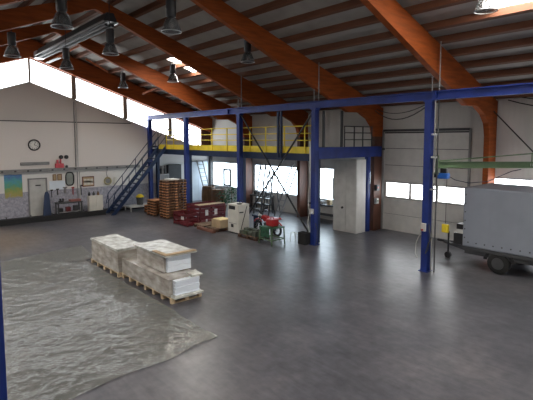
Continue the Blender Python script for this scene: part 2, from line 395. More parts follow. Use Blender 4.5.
# ------------------------------------------------------------------ crane runway
BY = 13.07
colx = [-2.4, -7.18, -11.96, -16.72, -21.48, -25.76]
cl = ['blue steel column at the far right', 'blue steel column standing right beside the trailer drawbar', 'blue steel column with a white cable duct and black crate at its foot',
      'blue steel column standing behind the white machine cabinet', 'blue steel column standing behind the tall pallet stack', 'blue steel column beside the blue stairs']
for i, (x, lab) in enumerate(zip(colx, cl)):
    t = thing('steel_column', (x, BY, 0), lab, 'column', 'blue columns under the long beam')
    m = MB(); w = .105
    m.box(x-w, x+w, BY-.11, BY-.09, .02, 5.33).box(x-w, x+w, BY+.09, BY+.11, .02, 5.33).box(x-.09, x-.07, BY-.09, BY+.09, .02, 5.33).box(x+.07, x+.09, BY-.09, BY+.09, .02, 5.33)
    m.build('shaft', BLUE, t)
    MB().cb(x, BY, 0, .32, .32, .02).build('base_plate', BLUE, t)
    MB().cb(x, BY, 5.33, .3, .26, .05).build('cap_plate', BLUE, t)
t = thing('runway_beam', (-12, BY, 5.38), 'long blue steel beam carried by the row of columns', 'beam')
MB().box(-25.95, 1, BY-.09, BY+.09, 5.38, 5.41).box(-25.95, 1, BY-.012, BY+.012, 5.41, 5.62).box(-25.95, 1, BY-.09, BY+.09, 5.62, 5.65).build('beam', BLUE, t)
for x in (-17.6, -7.0): MB().box(x-.06, x+.06, BY-.1, BY+.1, 5.37, 5.66).build('splice_plate', BLUE, t)
for x in [-7.0, -11.9, -16.7]:
    for k, dx in enumerate((-.12, .12)):
        tag(MB().cyl((x+dx, BY, 5.652), (x+dx, BY, RZ(BY)-.02-1.0*(abs(x+dx-[g for g in GX if abs(g-x) < 1][0]) < .11)), .018).build('hanger_rod', MGREY),
            f'thin grey hanger rod, {("left", "right")[k]} one above the beam at ' + {-7.0: 'the column by the trailer', -11.9: 'the column with the white duct', -16.7: 'the column behind the white cabinet'}[x], 'rod', 'hanger rods over the blue beam')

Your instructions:
Transcribe the material exactly, leaving every picture out.

Output of the task:
Continue the Blender Python script for this scene: part 2, from line 395. More parts follow. Use Blender 4.5.
# ------------------------------------------------------------------ crane runway
BY = 13.07
colx = [-2.4, -7.18, -11.96, -16.72, -21.48, -25.76]
cl = ['blue steel column at the far right', 'blue steel column standing right beside the trailer drawbar', 'blue steel column with a white cable duct and black crate at its foot',
      'blue steel column standing behind the white machine cabinet', 'blue steel column standing behind the tall pallet stack', 'blue steel column beside the blue stairs']
for i, (x, lab) in enumerate(zip(colx, cl)):
    t = thing('steel_column', (x, BY, 0), lab, 'column', 'blue columns under the long beam')
    m = MB(); w = .105
    m.box(x-w, x+w, BY-.11, BY-.09, .02, 5.33).box(x-w, x+w, BY+.09, BY+.11, .02, 5.33).box(x-.09, x-.07, BY-.09, BY+.09, .02, 5.33).box(x+.07, x+.09, BY-.09, BY+.09, .02, 5.33)
    m.build('shaft', BLUE, t)
    MB().cb(x, BY, 0, .32, .32, .02).build('base_plate', BLUE, t)
    MB().cb(x, BY, 5.33, .3, .26, .05).build('cap_plate', BLUE, t)
t = thing('runway_beam', (-12, BY, 5.38), 'long blue steel beam carried by the row of columns', 'beam')
MB().box(-25.95, 1, BY-.09, BY+.09, 5.38, 5.41).box(-25.95, 1, BY-.012, BY+.012, 5.41, 5.62).box(-25.95, 1, BY-.09, BY+.09, 5.62, 5.65).build('beam', BLUE, t)
for x in (-17.6, -7.0): MB().box(x-.06, x+.06, BY-.1, BY+.1, 5.37, 5.66).build('splice_plate', BLUE, t)
for x in [-7.0, -11.9, -16.7]:
    for k, dx in enumerate((-.12, .12)):
        tag(MB().cyl((x+dx, BY, 5.652), (x+dx, BY, RZ(BY)-.02-1.0*(abs(x+dx-[g for g in GX if abs(g-x) < 1][0]) < .11)), .018).build('hanger_rod', MGREY),
            f'thin grey hanger rod, {("left", "right")[k]} one above the beam at ' + {-7.0: 'the column by the trailer', -11.9: 'the column with the white duct', -16.7: 'the column behind the white cabinet'}[x], 'rod', 'hanger rods over the blue beam')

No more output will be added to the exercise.